Les produits laitiers riches en nutriments, les fruits, les légumes et les aliments riches en protéines (d’origine végétale et animale) sont les groupes d’aliments les plus chers au monde. Selon les dernières estimations, ce ne sont pas moins de 3 milliards de personnes, au bas mot, qui ne peuvent pas se permettre une alimentation saine. En Afrique subsaharienne et en Asie du Sud, c’est le cas de 57% de la population, mais aucune région, pas même l’Amérique du Nord ni l’Europe, n’est épargnée. C’est en partie pour cette raison que la course engagée pour mettre fin à la malnutrition semble compromise. Selon le rapport, en 2019, entre un quart et un tiers des enfants de moins de cinq ans (191 millions) souffraient d’un retard de croissance ou d’émaciation – c’est-à-dire étaient trop petits ou trop maigres. En outre, 38 millions d’enfants de moins de cinq ans étaient en surpoids. Chez les adultes, pendant ce temps, l’obésité est devenue une pandémie mondiale à part entière.
Un appel à l’action
Le rapport affirme qu’une fois les considérations de durabilité prises en compte, un changement global vers des régimes alimentaires sains aiderait à freiner le retour de la faim tout en permettant de réaliser d’énormes économies. Il calcule qu’un tel changement permettrait de compenser presque entièrement les coûts sanitaires d’une mauvaise alimentation, estimés à 1 300 milliards de dollars des États-Unis par an en 2030, tandis que le coût social des émissions de gaz à effet de serre lié à l’alimentation, estimé à 1 700 milliards d’USD, pourrait être réduit de trois quarts. Le rapport préconise de transformer les systèmes alimentaires pour réduire le coût des aliments nutritifs et rendre l’alimentation saine plus abordable financièrement. Si les solutions spécifiques diffèrent d’un pays à l’autre, voire à l’intérieur d’un même pays, les réponses globales résident dans des interventions tout au long de la filière alimentaire, dans l’environnement alimentaire et dans l’économie politique qui façonne l’activité commerciale, la dépense publique et l’investissement.
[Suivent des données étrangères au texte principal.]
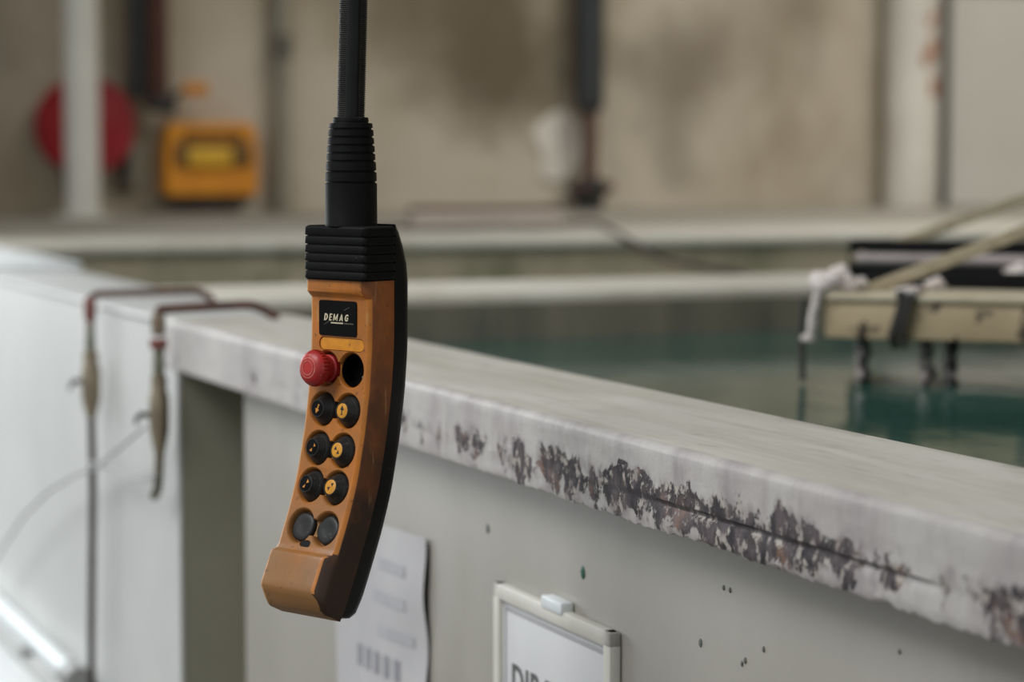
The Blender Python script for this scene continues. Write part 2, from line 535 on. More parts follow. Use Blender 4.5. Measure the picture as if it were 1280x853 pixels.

L’étude appelle les gouvernements à intégrer la nutrition dans leurs stratégies agricoles; à s’efforcer de réduire les facteurs d’augmentation des coûts dans la production, le stockage, le transport, la distribution et la commercialisation des aliments, y compris en réduisant les facteurs d’inefficacité, les pertes et le gaspillage alimentaires; à aider les petits producteurs locaux à cultiver et à vendre des aliments plus nutritifs et à leur garantir un accès aux marchés; à privilégier la nutrition des enfants; à favoriser le changement des comportements par l’éducation et la communication; et à intégrer la nutrition dans leurs systèmes de protection sociale et leurs stratégies d’investissement. Les chefs de secrétariat des cinq institutions des Nations Unies autrices du rapport sur L’état de la sécurité alimentaire et de la nutrition dans le monde disent s’engager à appuyer ce changement capital, en veillant à ce que celui-ci soit « durable, pour les personnes et la planète ».